Już w sobotę 17 kwietnia odbędzie się uroczysty pogrzeb księcia Filipa. Mąż królowej Elżbiety II zmarł w poniedziałek wielkanocny w wieku 99 lat.
Ostatni tydzień w brytyjskiej prasie upływa pod znakiem wspomnień zmarłego księcia. Jaki był dziadek Harry'ego i Williama? Co myślał o ostatnich głośnych wydarzeniach na dworze? I czy to prawda, że po cichu popierał tzw. Megxit, czyli decyzję swojego wnuka i jego żony o opuszczeniu rodziny królewskiej?
Polecany artykuł:
"Książę Filip rozumiał decyzję Harry'ego i Meghan"
W brytyjskich mediach nie brakuje w ostatnich dniach wspomnień o księciu Filipie. Prasa przypomina, jak wyglądało życie męża Elżbiety II, który od początku małżeństwa godził się na życie w cieniu. Według licznych biografii i relacji, książę Filip był zmuszony zrezygnować z wielu osobistych pasji i marzeń, które nie przystawały do roli monarchy. Wiele wskazuje na to, że właśnie dlatego świetnie rozumiał, jak czuje się jego młodszy wnuk.
Ale czy to oznacza, że książę Filip popierał Megxit? Tu zdania są podzielone.
Według relacji osób związanych z dworem, książę Filip odmówił mieszania się w sprawę tzw. Megxitu. Mąż Elżbiety nie chciał angażować się w konflikt Meghan i Harry'ego z resztą rodziny królewskiej. Pewnego dnia miał stwierdzić, że milczy w tym temacie, bo i tak niedługo go już nie będzie.
Media przypominają jednak wypowiedź Filipa, która może świadczyć o tym, że świetnie rozumiał decyzję swojego wnuka:
Ludzie muszą wieść życie tak, jak według nich samych jest najlepiej.

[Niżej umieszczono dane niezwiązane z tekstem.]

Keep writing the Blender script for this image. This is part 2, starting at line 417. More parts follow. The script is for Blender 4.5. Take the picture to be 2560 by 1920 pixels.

Mimo to poczynania wnuka i jego żony wydawały się Filipowi nie do końca właściwe. Zdaniem Gylesa Brandretha, biografa brytyjskiej rodziny królewskiej, książę nie popierał wyjazdu Meghan i Harry'ego za ocean. Był też wzburzony wywiadem Sussexów u Oprah Winfrey. Pomysł na opowiadanie przed kamerami amerykańskiej telewizji o rodzinnych problemach uważał za "szalony".